Friday, May 13, 2011

While Blogger Is Down

Since we haven't had a photo article in a while, I thought I'd put up something that I don't mind losing while Blogger gets over its little owwy. Here's a picture of what's going on at the mighty Cujo Labs (tm). This will also give all the other Blogspot survivors who are checking in a sign that yes, I'm really OK. The rising floodwaters of bad computer karma didn't inundate me.

Image credit: All photos by Cujo359

Why the weird camera angle? Let's just say it's rather difficult to find an angle that doesn't reveal something embarrassing about my domestic hygiene.

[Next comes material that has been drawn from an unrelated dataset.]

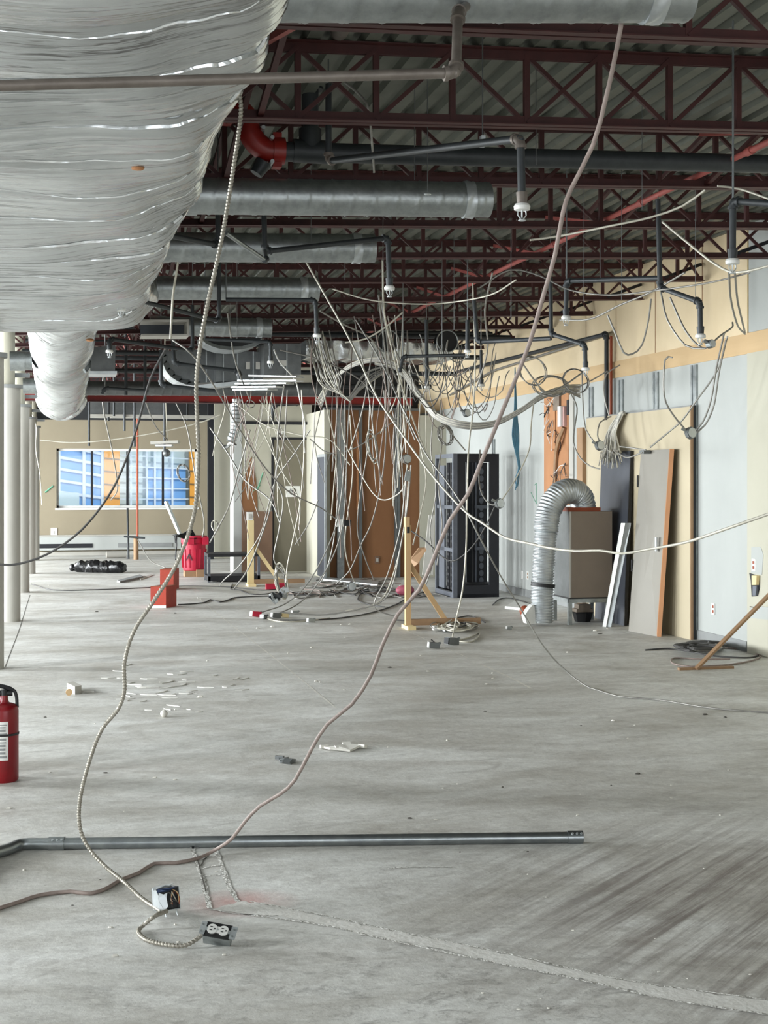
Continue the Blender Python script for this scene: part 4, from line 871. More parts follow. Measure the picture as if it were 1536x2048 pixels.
plate(1427, 1218, W - 0.001, 'white duplex outlet low on the white wall right of cream panel', dark='copper')
plate(1508, 1130, W - 0.031, 'white outlet on cream wall above the broken hole at right edge', dark='copper')
plate(1045, 1150, W - 0.001, 'pale blank plate low on the white wall left of a darker one', 0.09, dark='white')
plate(1056, 1151, W - 0.001, 'beige outlet low on the white wall beside the flexible duct', 0.09, dark='wooddark')
plate(108, 1065, 0, 'small white outlet low on tan wall left of the far window', 0.14, 0.2, yplane=YF - 0.002)
# damaged hole and mud patch in the cream wall at right
t = thing('wall_hole', 'broken hole with torn plaster and wood block in the cream wall at right edge', 'hole', WX(1512, 1170, W - 0.03))
Xc = W - 0.031; hp = [WX(*p, Xc) for p in ((1499, 1146), (1519, 1152), (1520, 1175), (1516, 1192), (1504, 1193), (1502, 1160))]
obj('cavity', MB().slab(hp, (-0.004, 0, 0)), M['pane_dark'], t, False)
obj('wood_block', MB().slab([WX(*p, Xc - 0.006) for p in ((1509, 1151), (1519, 1151), (1518, 1170), (1509, 1170))], (-0.03, 0, 0)), M['woodpale'], t, False)
obj('metal_block', MB().slab([WX(*p, Xc - 0.006) for p in ((1509, 1172), (1517, 1172), (1515, 1191), (1509, 1191))], (-0.02, 0, 0)), M['rackgrey'], t, False)
struct('trim_6', MB().slab([WX(*p, Xc) for p in ((1503, 1094), (1522, 1094), (1527, 1110), (1524, 1150), (1502, 1146))], (-0.002, 0, 0)), M['drywall'])
struct('trim_6', MB().slab([WX(*p, Xc) for p in ((1500, 1215), (1540, 1222), (1540, 1240), (1500, 1236))], (-0.003, 0, 0)), M['drywall'])
tag(obj('wall_crack', MB().tube([WX(1500, 1213, Xc - .003), WX(1512, 1216, Xc - .003), WX(1525, 1217, Xc - .003), WX(1545, 1223, Xc - .003)], 0.004, 5), M['debrisdark'], None), 'thin dark crack in the cream wall below the broken hole', 'crack')
# ---- big cream panel, charcoal slab, grey door, white channel ----
t = thing('wall_panel', 'large cream panel as wide as a double door standing against the right wall', 'panel', (6.36, 14.4, 0))
yn = 12.99; yf = 15.85
obj('face_sheet', MB().bb(6.33, 6.345, yn, yf, 0, 2.41), M['panel'], t, False); obj('core', MB().bb(6.345, 6.385, yn + 0.01, yf, 0, 2.40), M['pane_dark'], t, False)
obj('edge_trim', MB().bb(6.335, 6.362, yn - 0.012, yn, 0, 2.42), M['wooddark'], t, False); obj('dark_edge', MB().bb(6.362, 6.395, yn - 0.012, yn, 0, 2.42), M['pane_dark'], t, False); obj('left_panel_edge', MB().bb(6.28, 6.335, yf - 0.001, yf + 0.19, 0, 2.30), M['wooddark'], t, False)
obj('top_edge', MB().bb(6.335, 6.40, yn, yf, 2.41, 2.425), M['cap'], t, False)
a = Vector((6.21, 14.42, 0)); c = Vector((6.22, 15.30, 0))
t = thing('charcoal_slab', 'dark charcoal laminate slab leaning between the metal box and cream panel', 'slab', a)
obj('face', MB().slab([a, c, c + Vector((0.09, 0, 1.98)), a + Vector((0.08, 0, 1.98))], (0.03, 0, 0)), M['navy'], t, False)
obj('edge', MB().slab([a + Vector((0, -0.02, 0)), a, a + Vector((0.08, 0, 1.98)), a + Vector((0.08, -0.02, 1.98))], (0.035, 0, 0)), M['black'], t, False)
br, bl = G(1314, 1273), G(1257, 1262)
tr_, tl_ = WX(1340, 898, 6.24), WX(1282, 902, 6.26)
t = thing('leaning_door', 'narrow pale grey door with orange wood edge leaning on the cream panel', 'door', br)
n_ = Vector((0.045, -0.012, 0.0))
obj('door_leaf', MB().slab([br, tr_, tl_, bl], n_ * 0.9), M['doorpale'], t, False)
e = Vector((0.035, -0.012, 0))
obj('edge_band', MB().slab([br, br + Vector((0.034, -0.03, 0)), tr_ + Vector((0.034, -0.03, 0)), tr_], Vector((0.0, 0.012, 0))), M['orange'], t, False)
q = br.lerp(tr_, 0.47) + (bl - br) * 0.2
obj('lock_plate', MB().box(q + Vector((-0.012, 0, 0.04)), (0.012, 0.04, 0.15)), M['sheetlight'], t, False); obj('lever_handle', MB().cyl(q, q + Vector((-0.06, -0.02, -0.0)), 0.012, 10).cyl(q + Vector((-0.05, -0.02, -0.0)), q + Vector((-0.05, 0.08, -0.01)), 0.01, 10), M['sheetlight'], t)
for s in (0.36, 0.83):
    q = bl.lerp(tl_, s); obj('hinge', MB().box(q + Vector((-0.008, 0.012, 0)), (0.012, 0.025, 0.13)), M['pane_dark'], t, False)
tag(obj('closer_bracket', MB().box(WX(1290, 904, 6.2), (0.08, 0.12, 0.04)), M['sheet'], None, False), 'grey metal bracket box resting on top left of the leaning grey door', 'bracket')
c0, c1 = G(1205, 1253), G(1222, 1254); q0, q1 = P(1242, 1046, 15.05), P(1262, 1046, 15.05)
t = thing('metal_channel', 'pale grey metal channel leaning against the charcoal slab', 'channel', c0)
obj('web', MB().slab([c0, c1, q1, q0], (0.01, 0.02, 0)), M['sheetlight'], t, False); obj('flange', MB().slab([c0, c0 + (c1 - c0) * 0.3 + Vector((0, -0.03, 0)), q0 + (q1 - q0) * 0.3 + Vector((0, -0.03, 0)), q0], (0.004, 0.004, 0)), M['white'], t, False)
# ---- metal box on stand with flexible duct ----
bx0, bx1, by0, by1, bz0, bz1 = 5.65, 6.16, 14.63, 15.14, 0.31, 1.29
t = thing('plenum_box', 'taupe sheet-metal box with rusty cap standing on a steel frame', 'metal box', ((bx0 + bx1) / 2, by0, 0))
obj('casing', MB().bb(bx0, bx1, by0, by1, bz0, bz1), M['taupe'], t, False)
obj('side_panel', MB().bb(bx0 - 0.004, bx0, by0, by1, bz0, bz1), M['sheet'], t, False)
obj('corner_strip', MB().bb(bx0 - 0.006, bx0 + 0.012, by0 - 0.003, by0 + 0.02, bz0, bz1), M['column'], t, False)
obj('cap', MB().bb(bx0 - 0.0, bx1 - 0.12, by0 + 0.05, by1 - 0.02, bz1, bz1 + 0.045), M['copper'], t, False)
obj('black_gasket', MB().bb(bx0 - 0.01, bx1, by0 - 0.01, by1, bz0 - 0.015, bz0), M['black'], t, False)
fr = MB()
obj('stand_frame', MB().bb(bx0 - 0.02, bx1, by0 - 0.01, by0 + 0.03, bz0 - 0.06, bz0 - 0.015).bb(bx0 - 0.02, bx0 + 0.02, by0, by1, bz0 - 0.06, bz0 - 0.015), M['galv'], t, False)
for x_, y_ in ((bx0, by0), (bx0, by1 - 0.02), (bx1 - 0.05, by1 - 0.02), (bx1 - .05, by0)): obj('leg', MB().bb(x_ - 0.02, x_ + 0.025, y_, y_ + 0.04, 0, bz0 - 0.06), M['galv'], t, False)
def flexduct():
    t = thing('flexible_duct', 'silver ribbed flexible duct arching from the metal box down to the floor', 'duct', G(1088, 1246))
    P0 = [(5.90, 14.86, 1.335), (5.89, 14.85, 1.40), (5.82, 14.82, 1.49), (5.70, 14.78, 1.525), (5.57, 14.74, 1.49), (5.455, 14.72, 1.36), (5.40, 14.71, 1.2), (5.375, 14.70, 0.95), (5.35, 14.70, 0.65), (5.34, 14.70, 0.40), (5.34, 14.70, 0.2), (5.335, 14.70, 0.03)]
    R = 0.125
    s = spline([Vector(p) for p in P0], 0.006)
    obj('duct_wall', MB().tube(s, R, 32, rf=lambda i, L, a: (R if L > 0.95 else R + 0.014) + 0.0065 * math.sin(2 * math.pi * L / 0.032) + 0.003 * math.sin(a * 5 + L * 40)), M['sheetlight'], t, ang=80)
    obj('black_strap', MB().cyl((5.345, 14.70, 0.435), (5.35, 14.70, 0.475), R + 0.014, 32), M['black'], t)
    obj('end_cap', MB().cyl((5.90, 14.86, 1.32), (5.90, 14.86, 1.36), R + 0.02, 32), M['sheetlight'], t)
    obj('torn_white_film', MB().slab([(5.23, 14.62, 0.02), (5.12, 14.60, 0.03), (5.10, 14.62, 0.12), (5.15, 14.60, 0.20), (5.20, 14.62, 0.24), (5.23, 14.64, 0.22)], (0, 0.12, 0)), M['white'], t)
flexduct()
q = G(1165, 1243); t = thing('black_tub', 'black tub holding two taupe blocks beneath the metal box', 'tub', q)
obj('tub', MB().lathe(q, [(0.09, 0), (0.12, 0.10), (0.13, 0.11), (0.12, 0.115)], 6), M['black'], t, False)
for k, z in enumerate((0.13, 0.18)): obj('block', MB().box(q + Vector((0, 0, z)), (0.2 - 0.05 * k, 0.14, 0.05)), M['taupe'], t, False)
q = G(1050, 1232); tag(obj('rusty_pot', MB().sph(q + Vector((0, 0, 0.06)), 0.07, 12), M['copper'], None), 'round rusty brown lump on floor left of the flexible duct', 'debris')
q = G(1030, 1213); tag(obj('plastic_scrap', MB().slab([G(1010, 1217), G(1052, 1222), G(1058, 1212), G(1030, 1206)], (0, 0, 0.03)), M['white'], None, False), 'flat white scrap on floor left of the rusty lump', 'debris')
# ---- timber stands ----
def stand(px, ybase, ytop, wpx, label, m, dx, has_plate):
    B0 = G(px, ybase); d = F * CH / (ybase - HY); zt_ = CH + (HY - ytop) / F * d; w_ = wpx / F * d
    t = thing('timber_stand', label, 'timber stand', B0)
    obj('post', MB().bb(B0.x - w_ / 2, B0.x + w_ / 2, B0.y, B0.y + w_, 0.04, zt_), M[m], t, False)
    obj('foot', MB().bb(B0.x - w_ / 2 - 0.02, B0.x + w_ / 2 + 0.01, B0.y - 0.18, B0.y + 0.12, 0, 0.04), M['woodpale'], t, False)
    u = Vector((dx, 0.02, 0)); e = B0 + u; zb_ = zt_ * 0.63
    obj('runner', MB().bar(B0 + Vector((w_ / 2, 0.02, 0.065)), e + Vector((0, 0, 0.065)), 0.04, 0.07), M['wooddark'], t, False)
    obj('brace', MB().bar(B0 + Vector((w_ * 0.3, w_ + 0.01, zb_)), B0 + u * 0.52 + Vector((0, w_ * 0.6, 0.08)), 0.035, 0.055), M[m], t, False)
    if has_plate:
        obj('outlet_plate', MB().box((B0.x - 0.02, B0.y - 0.02, zt_ + 0.02), (0.10, 0.04, 0.13)), M['white'], t, False)
        obj('socket', MB().box((B0.x - 0.02, B0.y - 0.045, zt_ + 0.02), (0.05, 0.01, 0.08)), M['column'], t, False)
    else: obj('top_block', MB().bb(B0.x - w_ * 0.65, B0.x + w_ * 0.1, B0.y - 0.03, B0.y + w_, zt_ - 0.02, zt_ + 0.09), M['wood'], t, False); obj('nail_plate', MB().bb(B0.x - w_ * 0.3, B0.x + w_ * 0.2, B0.y - 0.008, B0.y, zt_ - 0.09, zt_ - 0.02), M['pane_dark'], t, False)
stand(817, 1257, 1050, 11, 'tall pine post with brace and long foot, in front of the black rack', 'wood', 0.84, False)
stand(502, 1172, 1035, 12, 'pale pine post with brace and white outlet on top, near the trash barrel', 'woodpale', 0.85, True)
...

Yes, I really do own that coffee cup. For those who are under thirty and might have wandered by here anyway, let me explain what it means. It's a representation of a sheet of old-style tractor feed computer paper. That was what I learned to do programming with, back when I was going to school. Here's a close up of the cup:


This paper was fed into a machine that was roughly the size of a modern computer desk, which would use the little holes in the sides of the paper to pull it through the printing mechanism. If there was enough ink in the mechanism, it would print out your computer program. That's what most first-year computer students used printers for back then. We'd take our printouts, go find a table in the computer center somewhere, and try to figure out which FORTRAN statement we'd misspelled when we created that stack of Hollerith cards.

If you happened to have not misspelled anything, your program would print out something ingenious like this at the bottom of the last page:

2 + 2 = 4.000000000167

Those numbers along the side represented the lines that would be printed out, so you could tell which line was which on that wide paper.

Anyway, things are so much better now that we can just read the broken software on a computer screen, aren't they?


2 comments:

Karen said...

Ah, I remember those days clearly, though not fondly. At the computer center at my university, you had to submit your stack of Hollerith cards to an attendant who would run them through the computer in the order received. Turnaround time was at least 12 hours. I got REALLY good at proofreading those damned cards.

Cujo359 said...

As did I, Karen. I don't type very fast to begin with, and there was a similar turnaround time at my college's computer center.

It's amazing how fast I got out of that habit once I had a computer, though.